--- PROVIDED MATERIAL ---
== == ==

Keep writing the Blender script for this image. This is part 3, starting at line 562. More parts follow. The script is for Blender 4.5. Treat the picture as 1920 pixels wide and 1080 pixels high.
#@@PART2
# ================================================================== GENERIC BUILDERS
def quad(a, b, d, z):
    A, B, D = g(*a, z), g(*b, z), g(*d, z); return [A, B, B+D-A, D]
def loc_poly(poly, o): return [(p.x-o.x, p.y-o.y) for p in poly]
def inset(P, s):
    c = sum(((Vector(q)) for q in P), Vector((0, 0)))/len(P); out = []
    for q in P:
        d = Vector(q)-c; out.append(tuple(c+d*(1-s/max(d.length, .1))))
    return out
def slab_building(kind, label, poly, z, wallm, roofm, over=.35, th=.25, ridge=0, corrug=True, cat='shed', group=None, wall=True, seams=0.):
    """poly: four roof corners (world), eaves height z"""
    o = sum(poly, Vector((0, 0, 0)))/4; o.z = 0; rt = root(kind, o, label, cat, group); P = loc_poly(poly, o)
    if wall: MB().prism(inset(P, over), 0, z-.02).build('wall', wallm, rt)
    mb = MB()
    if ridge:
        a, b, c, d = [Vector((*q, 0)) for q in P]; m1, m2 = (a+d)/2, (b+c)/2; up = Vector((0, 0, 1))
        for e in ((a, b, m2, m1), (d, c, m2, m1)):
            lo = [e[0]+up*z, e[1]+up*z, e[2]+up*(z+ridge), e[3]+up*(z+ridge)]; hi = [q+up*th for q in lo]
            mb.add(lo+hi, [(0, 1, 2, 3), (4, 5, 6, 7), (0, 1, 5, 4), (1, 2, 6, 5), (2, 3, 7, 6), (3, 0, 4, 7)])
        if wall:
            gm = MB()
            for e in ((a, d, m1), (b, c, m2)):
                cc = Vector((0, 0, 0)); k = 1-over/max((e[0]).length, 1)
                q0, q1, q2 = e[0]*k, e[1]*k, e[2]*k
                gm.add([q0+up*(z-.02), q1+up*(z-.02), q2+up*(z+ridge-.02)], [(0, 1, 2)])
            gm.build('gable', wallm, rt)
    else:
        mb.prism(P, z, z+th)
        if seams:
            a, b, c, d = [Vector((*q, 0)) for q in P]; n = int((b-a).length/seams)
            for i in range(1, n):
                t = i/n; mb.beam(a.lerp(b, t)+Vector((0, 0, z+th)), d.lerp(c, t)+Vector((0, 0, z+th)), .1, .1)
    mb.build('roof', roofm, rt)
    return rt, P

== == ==

--- INSTRUCTIONS TO FOLLOW ---
Word for word, write out all of the data above.

--- SOLVED PROBLEM ---
Keep writing the Blender script for this image. This is part 3, starting at line 562. More parts follow. The script is for Blender 4.5. Treat the picture as 1920 pixels wide and 1080 pixels high.
#@@PART2
# ================================================================== GENERIC BUILDERS
def quad(a, b, d, z):
    A, B, D = g(*a, z), g(*b, z), g(*d, z); return [A, B, B+D-A, D]
def loc_poly(poly, o): return [(p.x-o.x, p.y-o.y) for p in poly]
def inset(P, s):
    c = sum(((Vector(q)) for q in P), Vector((0, 0)))/len(P); out = []
    for q in P:
        d = Vector(q)-c; out.append(tuple(c+d*(1-s/max(d.length, .1))))
    return out
def slab_building(kind, label, poly, z, wallm, roofm, over=.35, th=.25, ridge=0, corrug=True, cat='shed', group=None, wall=True, seams=0.):
    """poly: four roof corners (world), eaves height z"""
    o = sum(poly, Vector((0, 0, 0)))/4; o.z = 0; rt = root(kind, o, label, cat, group); P = loc_poly(poly, o)
    if wall: MB().prism(inset(P, over), 0, z-.02).build('wall', wallm, rt)
    mb = MB()
    if ridge:
        a, b, c, d = [Vector((*q, 0)) for q in P]; m1, m2 = (a+d)/2, (b+c)/2; up = Vector((0, 0, 1))
        for e in ((a, b, m2, m1), (d, c, m2, m1)):
            lo = [e[0]+up*z, e[1]+up*z, e[2]+up*(z+ridge), e[3]+up*(z+ridge)]; hi = [q+up*th for q in lo]
            mb.add(lo+hi, [(0, 1, 2, 3), (4, 5, 6, 7), (0, 1, 5, 4), (1, 2, 6, 5), (2, 3, 7, 6), (3, 0, 4, 7)])
        if wall:
            gm = MB()
            for e in ((a, d, m1), (b, c, m2)):
                cc = Vector((0, 0, 0)); k = 1-over/max((e[0]).length, 1)
                q0, q1, q2 = e[0]*k, e[1]*k, e[2]*k
                gm.add([q0+up*(z-.02), q1+up*(z-.02), q2+up*(z+ridge-.02)], [(0, 1, 2)])
            gm.build('gable', wallm, rt)
    else:
        mb.prism(P, z, z+th)
        if seams:
            a, b, c, d = [Vector((*q, 0)) for q in P]; n = int((b-a).length/seams)
            for i in range(1, n):
                t = i/n; mb.beam(a.lerp(b, t)+Vector((0, 0, z+th)), d.lerp(c, t)+Vector((0, 0, z+th)), .1, .1)
    mb.build('roof', roofm, rt)
    return rt, P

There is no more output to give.